The interesting miniature by Miss Margaret Gillies has mysteriously disappeared, and is not improbably buried in some private collection. It was exhibited in the Royal Academy in 1844.

[Sidenote: =Charles Dickens in 1859. After the painting by W. P. Frith, A.R.A.=

_see page 23_]

Mr. Frith’s painting was exhibited in the Royal Academy in the spring of 1860, and afterwards included in the Forster Collection at South Kensington, where it now finds a worthy resting-place. Dickens wrote of this picture in a letter from Tavistock House, dated May 31st, 1859: “It has received every conceivable pains at Frith’s hands, and ought, on his account, to be good. It is a little too much (to my thinking) as if my next-door neighbour were my deadly foe, uninsured, and had just received tidings of his house being afire; otherwise very good.”

[Sidenote: =Charles Dickens giving a Reading, 1861=

_see page 24_]

Dickens gave his paid public Readings successively, with brief intervals, at four several periods--viz., in 1858-9, in 1861-3, in 1866-7, and in 1868-70.

“I must say [he wrote] that the intelligence and warmth of the audience are an immense sustainment, and one that always sets me up. Sometimes, before I go down to read (especially when it is in the day) I am so oppressed by having to do it that I feel perfectly unequal to the task. But the people lift me out of this directly, and I find that I have quite forgotten everything but them and the book, in a quarter of an hour.”

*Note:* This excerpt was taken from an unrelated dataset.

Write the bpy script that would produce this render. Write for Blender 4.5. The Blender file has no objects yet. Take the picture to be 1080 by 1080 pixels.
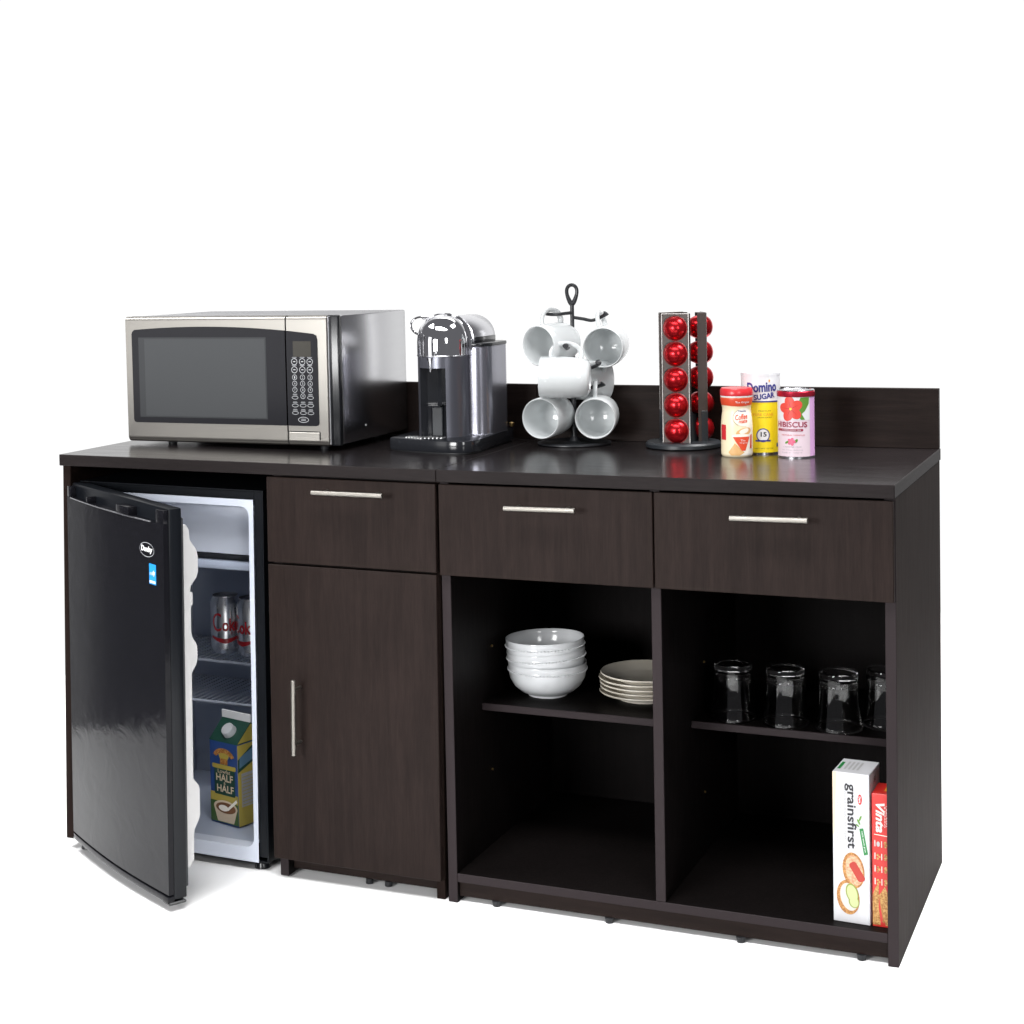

[Sidenote: =Charles Dickens in 1861. From a photograph by J. Watkins=

_see page 37_]

A full-face likeness of the novelist by Watkins has attained deservedly a large degree of popularity. The best remembered copy is a beautiful lithographic drawing by R. J. Lane which was exhibited at the Royal Academy in 1864. It is said to have been an especial favourite with Charles Lever.